**GOAL:**
Repeat what the lines below say, word for word, and skip every image.

**DATA SECTION:**
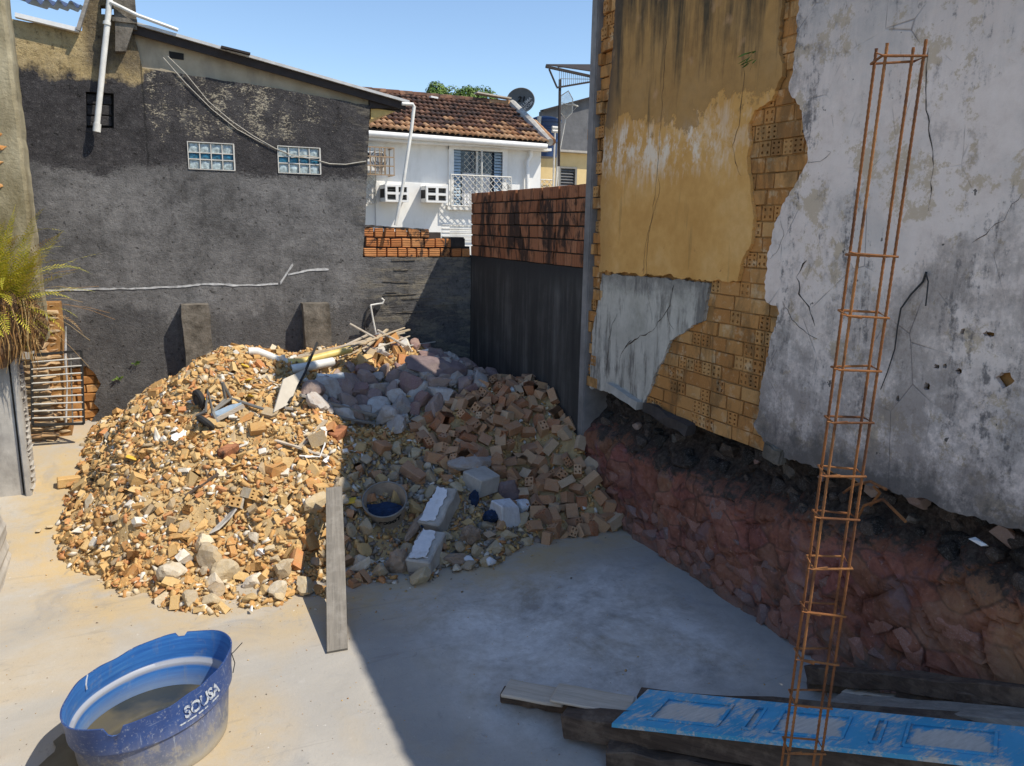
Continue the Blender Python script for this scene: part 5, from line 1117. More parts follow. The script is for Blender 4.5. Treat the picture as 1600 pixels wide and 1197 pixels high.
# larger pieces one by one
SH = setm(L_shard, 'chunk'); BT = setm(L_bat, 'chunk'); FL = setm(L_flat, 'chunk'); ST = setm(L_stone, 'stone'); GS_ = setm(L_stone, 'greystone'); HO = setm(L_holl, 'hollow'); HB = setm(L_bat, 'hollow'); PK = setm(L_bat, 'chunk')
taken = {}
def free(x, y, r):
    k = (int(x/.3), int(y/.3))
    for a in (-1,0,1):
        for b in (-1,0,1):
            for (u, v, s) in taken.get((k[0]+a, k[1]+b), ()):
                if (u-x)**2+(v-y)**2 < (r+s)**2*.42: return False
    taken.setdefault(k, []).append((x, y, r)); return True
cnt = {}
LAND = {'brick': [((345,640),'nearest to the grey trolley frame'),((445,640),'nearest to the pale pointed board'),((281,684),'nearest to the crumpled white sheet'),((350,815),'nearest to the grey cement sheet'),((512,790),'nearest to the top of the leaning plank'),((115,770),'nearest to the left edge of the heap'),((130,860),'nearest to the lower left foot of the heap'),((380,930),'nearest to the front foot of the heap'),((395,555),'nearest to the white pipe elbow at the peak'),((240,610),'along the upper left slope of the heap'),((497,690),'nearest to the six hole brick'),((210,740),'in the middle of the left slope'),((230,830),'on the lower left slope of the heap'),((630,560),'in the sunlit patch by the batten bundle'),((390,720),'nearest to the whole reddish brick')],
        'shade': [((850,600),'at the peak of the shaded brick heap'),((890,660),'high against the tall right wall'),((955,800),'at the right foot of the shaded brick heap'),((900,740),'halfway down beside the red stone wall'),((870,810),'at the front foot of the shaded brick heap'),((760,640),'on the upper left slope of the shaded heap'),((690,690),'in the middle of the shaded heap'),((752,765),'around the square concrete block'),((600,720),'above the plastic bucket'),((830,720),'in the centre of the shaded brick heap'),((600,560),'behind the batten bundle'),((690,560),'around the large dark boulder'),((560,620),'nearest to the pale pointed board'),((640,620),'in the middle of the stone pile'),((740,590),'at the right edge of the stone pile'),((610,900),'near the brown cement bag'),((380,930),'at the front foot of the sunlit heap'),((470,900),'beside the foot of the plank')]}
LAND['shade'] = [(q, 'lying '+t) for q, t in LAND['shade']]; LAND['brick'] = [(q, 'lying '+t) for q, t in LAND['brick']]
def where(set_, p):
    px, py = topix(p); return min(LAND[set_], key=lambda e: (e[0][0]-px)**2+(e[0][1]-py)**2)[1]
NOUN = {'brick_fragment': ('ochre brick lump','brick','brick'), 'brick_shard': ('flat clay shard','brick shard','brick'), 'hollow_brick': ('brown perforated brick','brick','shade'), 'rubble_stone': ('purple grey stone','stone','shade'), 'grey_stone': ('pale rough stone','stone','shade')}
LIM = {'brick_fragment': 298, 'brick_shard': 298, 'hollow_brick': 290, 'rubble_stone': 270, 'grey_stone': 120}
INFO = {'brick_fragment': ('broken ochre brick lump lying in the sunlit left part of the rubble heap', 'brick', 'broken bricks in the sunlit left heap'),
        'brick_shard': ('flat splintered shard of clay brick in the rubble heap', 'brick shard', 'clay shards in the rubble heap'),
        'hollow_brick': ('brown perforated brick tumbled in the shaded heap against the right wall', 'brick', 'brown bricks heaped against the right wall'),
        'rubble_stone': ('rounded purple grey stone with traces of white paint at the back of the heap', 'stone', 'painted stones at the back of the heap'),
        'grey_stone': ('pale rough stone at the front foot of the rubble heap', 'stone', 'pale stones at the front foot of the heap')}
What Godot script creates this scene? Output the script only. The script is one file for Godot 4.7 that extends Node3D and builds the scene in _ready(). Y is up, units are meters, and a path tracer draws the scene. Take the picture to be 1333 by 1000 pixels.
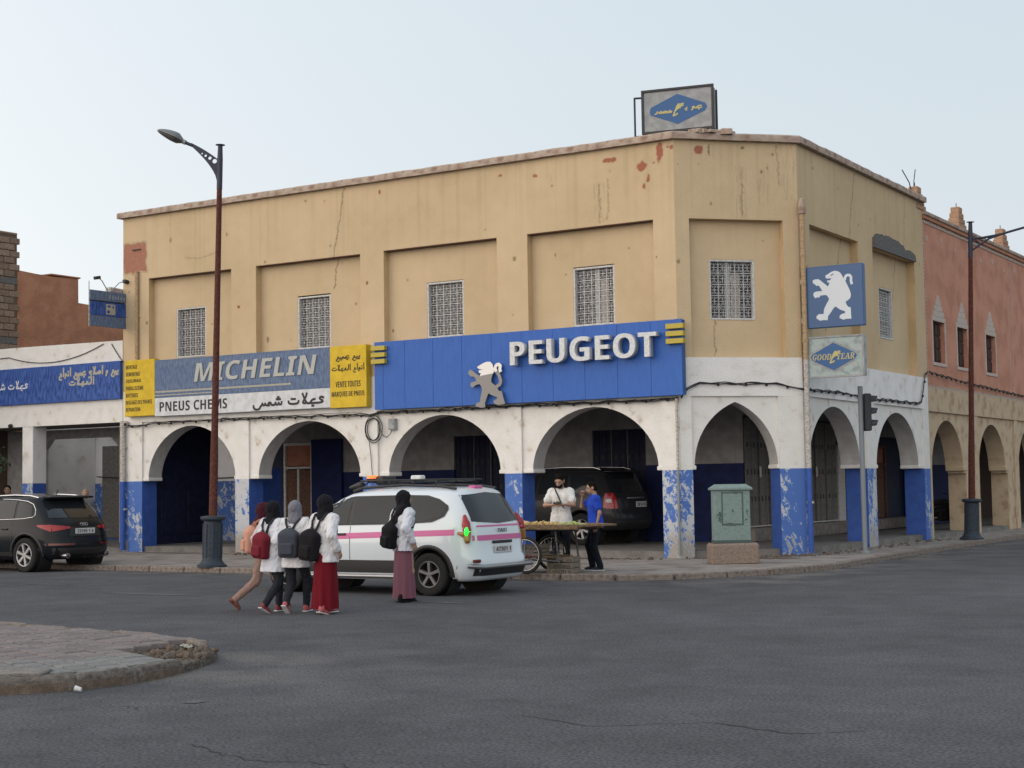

**CORRECT RESULT:**
Continue the Blender Python script for this scene: part 5, from line 1117. More parts follow. The script is for Blender 4.5. Treat the picture as 1600 pixels wide and 1197 pixels high.
# larger pieces one by one
SH = setm(L_shard, 'chunk'); BT = setm(L_bat, 'chunk'); FL = setm(L_flat, 'chunk'); ST = setm(L_stone, 'stone'); GS_ = setm(L_stone, 'greystone'); HO = setm(L_holl, 'hollow'); HB = setm(L_bat, 'hollow'); PK = setm(L_bat, 'chunk')
taken = {}
def free(x, y, r):
    k = (int(x/.3), int(y/.3))
    for a in (-1,0,1):
        for b in (-1,0,1):
            for (u, v, s) in taken.get((k[0]+a, k[1]+b), ()):
                if (u-x)**2+(v-y)**2 < (r+s)**2*.42: return False
    taken.setdefault(k, []).append((x, y, r)); return True
cnt = {}
LAND = {'brick': [((345,640),'nearest to the grey trolley frame'),((445,640),'nearest to the pale pointed board'),((281,684),'nearest to the crumpled white sheet'),((350,815),'nearest to the grey cement sheet'),((512,790),'nearest to the top of the leaning plank'),((115,770),'nearest to the left edge of the heap'),((130,860),'nearest to the lower left foot of the heap'),((380,930),'nearest to the front foot of the heap'),((395,555),'nearest to the white pipe elbow at the peak'),((240,610),'along the upper left slope of the heap'),((497,690),'nearest to the six hole brick'),((210,740),'in the middle of the left slope'),((230,830),'on the lower left slope of the heap'),((630,560),'in the sunlit patch by the batten bundle'),((390,720),'nearest to the whole reddish brick')],
        'shade': [((850,600),'at the peak of the shaded brick heap'),((890,660),'high against the tall right wall'),((955,800),'at the right foot of the shaded brick heap'),((900,740),'halfway down beside the red stone wall'),((870,810),'at the front foot of the shaded brick heap'),((760,640),'on the upper left slope of the shaded heap'),((690,690),'in the middle of the shaded heap'),((752,765),'around the square concrete block'),((600,720),'above the plastic bucket'),((830,720),'in the centre of the shaded brick heap'),((600,560),'behind the batten bundle'),((690,560),'around the large dark boulder'),((560,620),'nearest to the pale pointed board'),((640,620),'in the middle of the stone pile'),((740,590),'at the right edge of the stone pile'),((610,900),'near the brown cement bag'),((380,930),'at the front foot of the sunlit heap'),((470,900),'beside the foot of the plank')]}
LAND['shade'] = [(q, 'lying '+t) for q, t in LAND['shade']]; LAND['brick'] = [(q, 'lying '+t) for q, t in LAND['brick']]
def where(set_, p):
    px, py = topix(p); return min(LAND[set_], key=lambda e: (e[0][0]-px)**2+(e[0][1]-py)**2)[1]
NOUN = {'brick_fragment': ('ochre brick lump','brick','brick'), 'brick_shard': ('flat clay shard','brick shard','brick'), 'hollow_brick': ('brown perforated brick','brick','shade'), 'rubble_stone': ('purple grey stone','stone','shade'), 'grey_stone': ('pale rough stone','stone','shade')}
LIM = {'brick_fragment': 298, 'brick_shard': 298, 'hollow_brick': 290, 'rubble_stone': 270, 'grey_stone': 120}
INFO = {'brick_fragment': ('broken ochre brick lump lying in the sunlit left part of the rubble heap', 'brick', 'broken bricks in the sunlit left heap'),
        'brick_shard': ('flat splintered shard of clay brick in the rubble heap', 'brick shard', 'clay shards in the rubble heap'),
        'hollow_brick': ('brown perforated brick tumbled in the shaded heap against the right wall', 'brick', 'brown bricks heaped against the right wall'),
        'rubble_stone': ('rounded purple grey stone with traces of white paint at the back of the heap', 'stone', 'painted stones at the back of the heap'),
        'grey_stone': ('pale rough stone at the front foot of the rubble heap', 'stone', 'pale stones at the front foot of the heap')}
What Godot script creates this scene? Output the script only. The script is one file for Godot 4.7 that extends Node3D and builds the scene in _ready(). Y is up, units are meters, and a path tracer draws the scene. Take the picture to be 1333 by 1000 pixels.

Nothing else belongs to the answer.